Supplied records
----
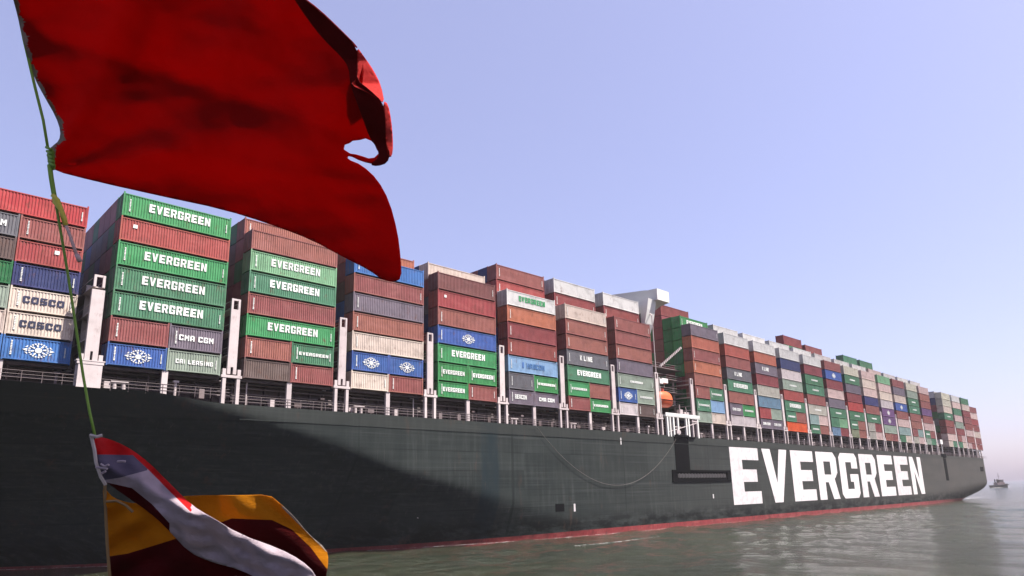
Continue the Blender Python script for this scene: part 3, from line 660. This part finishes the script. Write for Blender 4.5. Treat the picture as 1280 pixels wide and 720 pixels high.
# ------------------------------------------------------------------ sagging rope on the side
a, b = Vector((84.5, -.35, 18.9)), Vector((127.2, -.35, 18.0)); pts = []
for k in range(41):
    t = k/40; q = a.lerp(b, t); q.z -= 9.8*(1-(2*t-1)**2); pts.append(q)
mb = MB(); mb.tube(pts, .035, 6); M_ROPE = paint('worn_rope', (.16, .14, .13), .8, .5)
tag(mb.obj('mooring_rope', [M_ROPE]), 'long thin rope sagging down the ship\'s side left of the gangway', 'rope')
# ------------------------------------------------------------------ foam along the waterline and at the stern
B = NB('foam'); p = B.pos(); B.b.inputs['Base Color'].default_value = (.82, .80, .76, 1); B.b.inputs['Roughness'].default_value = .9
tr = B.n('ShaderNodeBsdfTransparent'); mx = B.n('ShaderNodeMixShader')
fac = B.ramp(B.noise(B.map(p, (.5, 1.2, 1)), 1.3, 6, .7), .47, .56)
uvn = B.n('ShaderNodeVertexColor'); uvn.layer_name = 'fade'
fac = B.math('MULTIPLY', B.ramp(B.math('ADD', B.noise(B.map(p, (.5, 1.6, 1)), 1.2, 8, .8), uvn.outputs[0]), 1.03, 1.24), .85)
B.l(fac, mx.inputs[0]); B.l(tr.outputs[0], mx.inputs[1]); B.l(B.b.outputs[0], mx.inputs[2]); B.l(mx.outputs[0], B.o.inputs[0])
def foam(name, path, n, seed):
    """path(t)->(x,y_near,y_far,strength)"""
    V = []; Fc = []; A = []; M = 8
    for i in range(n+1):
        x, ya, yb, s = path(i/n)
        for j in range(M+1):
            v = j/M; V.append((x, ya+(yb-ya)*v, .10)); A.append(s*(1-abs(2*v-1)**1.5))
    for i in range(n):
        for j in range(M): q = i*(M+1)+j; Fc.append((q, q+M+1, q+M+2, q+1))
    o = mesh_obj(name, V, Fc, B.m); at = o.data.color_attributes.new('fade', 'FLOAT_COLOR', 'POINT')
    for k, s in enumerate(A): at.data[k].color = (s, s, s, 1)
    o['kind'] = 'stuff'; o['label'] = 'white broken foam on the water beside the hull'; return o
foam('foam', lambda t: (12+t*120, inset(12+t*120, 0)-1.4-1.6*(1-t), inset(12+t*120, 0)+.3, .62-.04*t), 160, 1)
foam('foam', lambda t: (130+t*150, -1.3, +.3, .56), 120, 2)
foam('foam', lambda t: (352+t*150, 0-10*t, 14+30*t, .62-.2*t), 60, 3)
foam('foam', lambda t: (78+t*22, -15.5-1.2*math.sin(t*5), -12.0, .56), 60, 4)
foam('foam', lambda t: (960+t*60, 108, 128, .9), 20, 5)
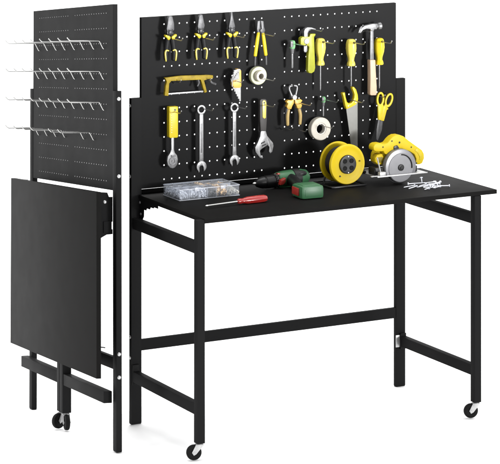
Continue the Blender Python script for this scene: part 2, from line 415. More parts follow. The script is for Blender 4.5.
----
Challenge
Work out how many lines of the material above contain the word "Continue", then give only that figure.

The solution
2